Elphinstone does a better job of complicating matters via setting and especially through the choice of religion. It is made clear early on that Mark is conflicted at times with his religions pacifism, and even before he leaves for Canada we learn of several times where he mentally or actually failed to hold up to the standard of peace set by his community. His journey, set as it is in a time of war, will further confuse him, forcing him to choose again and again whether to hold steady to the Quaker path. In the end, he must decide just who he is. This conflict, as mentioned, is set up early in the book, and is a constant source of tension throughout. It is also nicely paralleled by other elements in the book: the physical setting, a border in the midst of deciding what it is or who it belongs to; two countries deciding what their relationship will be; a multitude of cultures deciding how they will interact, a number of characters of mixed race; a number of characters who must decide to what and to whom their loyalties lie, etc. This sense of identity conflict is perhaps the best part of the book.
If it isn't the best part, the detailed setting surely is. Elphinstone does a masterful job of detailing life during this time and in this place and Mark's trips from settlement to settlement and camp to camp are languorous descriptions of the natural surroundings and the cultural ways of life of trappers, settlers, and Native Americans. I have to admit that at times I found the detail a bit too overdone, not in any given section but overall. Whereas each section was wonderfully written and each area wonderfully evoked, the book did slow down by the middle to latter part and I found myself having to resist the temptation to skim. The book probably would have been better served losing 50-100 pages.

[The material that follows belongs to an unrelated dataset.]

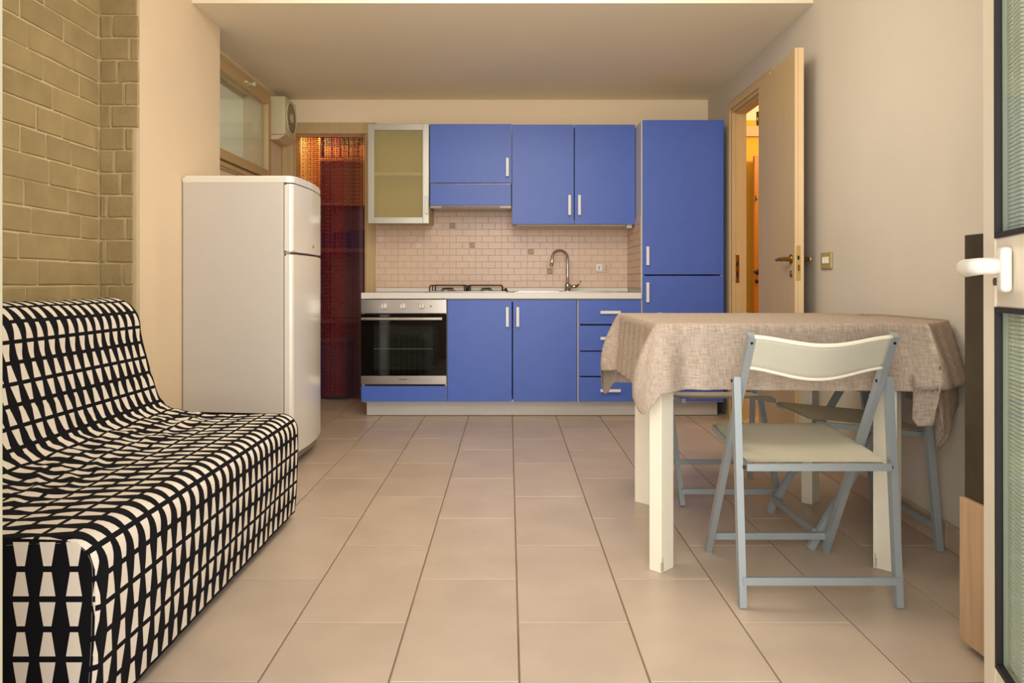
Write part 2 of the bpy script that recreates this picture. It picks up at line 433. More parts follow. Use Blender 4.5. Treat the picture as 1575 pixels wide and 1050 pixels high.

The very end is a bit anti-climatic but the resolution regarding Rachel was, without giving anything away, nicely and originally handled, avoiding cliche, sentimentalism, or predictability.
A leaner book, one that cut down a bit on some of the description and cut out or cut severely the older Mark sections (not to mention the journal's "discoverer") and the book would have rated a strong four. With the somewhat extraneous structure and the sometimes slow pacing, it drops down, though still recommended for its detail, its thematic structure, and the voice of its main character.